(Cleveland) - Governor John Kasich has unveiled a robust plan for improving Ohio’s transportation system with a $3 billion investment in infrastructure over the next several years.

Kasich’s Jobs and Transportation plan will allow the state to eliminate decades long delays on some 41 new construction projects now slated to begin construction as soon as next year in some cases.

Cleveland’s Opportunity Corridor – a project that will construct a new boulevard from I-490 into the heart of the city’s University Circle business district – will see a 13-year delay wiped out.

“By thinking outside the box we’re attacking Ohio’s highway budget deficit without a tax increase and keeping Ohio’s highways in top condition,” Kasich said. “Our agriculture, manufacturing and logistics industries, as well as so many others, depend on our world class highway system for their success and the $3 billion in new funds made possible from our plan keeps them moving so Ohio’s economic recovery can keep moving.”

Kasich’s plan uses money from the Ohio Turnpike to help build Cleveland’s $324 million Opportunity Corridor and second $340 million Innerbelt Bridge.

Kasich talked to Newsradio WTAM 1100's Darren Toms:

Other northeast Ohio projects getting Kasich’s green light include:

• Two projects to widen I-271 in Cuyahoga and Summit Counties ($131million and $62.5 million, 12-year delay eliminated)
• Adding lanes to I-80 through Mahoning and Trumbull counties ($116.7 million, 12-year delay eliminated)
• Widening U.S. Route 20 in Lorain County ($48.7 million, 10-year delay eliminated)
• Adding lanes to U.S. Route 42 in Medina County ($47 million, will remain on schedule)
• Reconstructing portions of I-76 and I-77 in Summit County ($96.4 million, 11-year delay eliminated)
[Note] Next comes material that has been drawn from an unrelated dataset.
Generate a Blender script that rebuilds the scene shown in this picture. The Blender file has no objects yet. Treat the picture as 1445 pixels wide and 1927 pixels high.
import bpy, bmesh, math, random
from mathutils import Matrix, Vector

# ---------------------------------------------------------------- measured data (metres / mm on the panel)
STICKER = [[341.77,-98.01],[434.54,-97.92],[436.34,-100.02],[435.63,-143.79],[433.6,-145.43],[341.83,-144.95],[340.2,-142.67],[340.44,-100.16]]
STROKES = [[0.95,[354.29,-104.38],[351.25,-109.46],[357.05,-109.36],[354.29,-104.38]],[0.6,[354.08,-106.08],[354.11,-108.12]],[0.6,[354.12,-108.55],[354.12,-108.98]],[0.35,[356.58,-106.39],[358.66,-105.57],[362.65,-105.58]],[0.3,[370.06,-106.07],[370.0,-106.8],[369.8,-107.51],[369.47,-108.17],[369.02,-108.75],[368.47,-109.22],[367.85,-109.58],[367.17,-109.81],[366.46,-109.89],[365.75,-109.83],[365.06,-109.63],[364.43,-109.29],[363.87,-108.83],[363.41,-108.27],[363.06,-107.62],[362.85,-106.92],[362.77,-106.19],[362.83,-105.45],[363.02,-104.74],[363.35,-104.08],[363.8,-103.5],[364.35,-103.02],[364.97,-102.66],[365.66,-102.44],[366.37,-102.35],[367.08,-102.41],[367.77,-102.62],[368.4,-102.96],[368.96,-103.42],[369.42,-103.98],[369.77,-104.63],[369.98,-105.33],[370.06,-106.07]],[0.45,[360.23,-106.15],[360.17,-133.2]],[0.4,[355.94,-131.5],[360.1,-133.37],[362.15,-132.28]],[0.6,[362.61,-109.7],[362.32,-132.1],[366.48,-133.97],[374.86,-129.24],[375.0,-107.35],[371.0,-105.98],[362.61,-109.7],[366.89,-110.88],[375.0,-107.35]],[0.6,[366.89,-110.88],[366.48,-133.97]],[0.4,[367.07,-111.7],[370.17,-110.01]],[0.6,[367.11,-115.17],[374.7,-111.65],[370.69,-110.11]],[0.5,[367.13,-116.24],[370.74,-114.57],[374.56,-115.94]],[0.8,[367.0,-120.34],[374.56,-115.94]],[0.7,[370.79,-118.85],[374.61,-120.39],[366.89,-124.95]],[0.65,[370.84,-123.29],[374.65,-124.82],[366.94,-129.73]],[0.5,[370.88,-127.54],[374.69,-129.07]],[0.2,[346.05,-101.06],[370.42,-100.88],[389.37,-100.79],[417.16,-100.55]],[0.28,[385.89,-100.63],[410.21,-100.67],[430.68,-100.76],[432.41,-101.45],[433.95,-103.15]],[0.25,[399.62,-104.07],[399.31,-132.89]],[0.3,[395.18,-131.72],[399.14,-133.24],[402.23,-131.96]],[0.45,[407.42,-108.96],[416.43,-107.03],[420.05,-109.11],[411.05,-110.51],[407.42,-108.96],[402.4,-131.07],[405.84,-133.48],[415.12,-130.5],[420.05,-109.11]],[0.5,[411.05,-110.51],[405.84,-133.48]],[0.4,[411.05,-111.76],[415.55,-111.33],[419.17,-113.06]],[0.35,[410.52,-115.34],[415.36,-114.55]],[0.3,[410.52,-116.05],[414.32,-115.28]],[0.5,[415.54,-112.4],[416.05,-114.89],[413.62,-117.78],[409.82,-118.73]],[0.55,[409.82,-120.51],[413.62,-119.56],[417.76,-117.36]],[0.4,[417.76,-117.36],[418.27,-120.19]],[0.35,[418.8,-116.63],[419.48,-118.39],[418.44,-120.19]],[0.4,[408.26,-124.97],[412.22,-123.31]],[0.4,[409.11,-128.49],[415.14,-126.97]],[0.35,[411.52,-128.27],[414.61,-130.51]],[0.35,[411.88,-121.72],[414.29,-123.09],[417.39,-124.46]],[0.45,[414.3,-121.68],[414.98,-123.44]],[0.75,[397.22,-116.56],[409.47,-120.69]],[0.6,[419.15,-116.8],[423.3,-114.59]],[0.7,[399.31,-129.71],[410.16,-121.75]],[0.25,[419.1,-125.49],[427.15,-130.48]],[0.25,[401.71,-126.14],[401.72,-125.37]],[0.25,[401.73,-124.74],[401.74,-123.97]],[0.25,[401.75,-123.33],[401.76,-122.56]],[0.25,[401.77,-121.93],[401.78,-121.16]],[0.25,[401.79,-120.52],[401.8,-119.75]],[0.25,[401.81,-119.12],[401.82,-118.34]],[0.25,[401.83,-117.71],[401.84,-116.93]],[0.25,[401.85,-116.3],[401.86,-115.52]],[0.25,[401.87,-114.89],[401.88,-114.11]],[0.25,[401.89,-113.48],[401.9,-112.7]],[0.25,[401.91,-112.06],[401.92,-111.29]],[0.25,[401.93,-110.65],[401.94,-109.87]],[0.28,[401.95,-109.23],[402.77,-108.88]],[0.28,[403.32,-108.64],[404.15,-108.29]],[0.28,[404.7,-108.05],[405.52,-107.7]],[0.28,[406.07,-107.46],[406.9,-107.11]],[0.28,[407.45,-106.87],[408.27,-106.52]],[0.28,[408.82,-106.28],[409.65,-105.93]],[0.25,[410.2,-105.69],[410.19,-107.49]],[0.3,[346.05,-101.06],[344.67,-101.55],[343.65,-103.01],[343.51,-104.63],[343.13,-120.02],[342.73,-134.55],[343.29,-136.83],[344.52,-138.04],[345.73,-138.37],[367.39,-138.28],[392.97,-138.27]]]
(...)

Kasich’s recommendations await a vote by the state’s independent Transportation Review Advisory Council (TRAC) which is slated for Thursday, July 25. The TRAC was established in 1997 to provide guidance to the state for reviewing and approving ODOT’s largest construction projects.

Some funds for the Jobs and Transportation plan were made possible by a plan to issue bonds backed by Turnpike toll revenue dedicated exclusively to northern Ohio. The plan helps fill ODOT’s budget deficit without raising taxes that would kill jobs.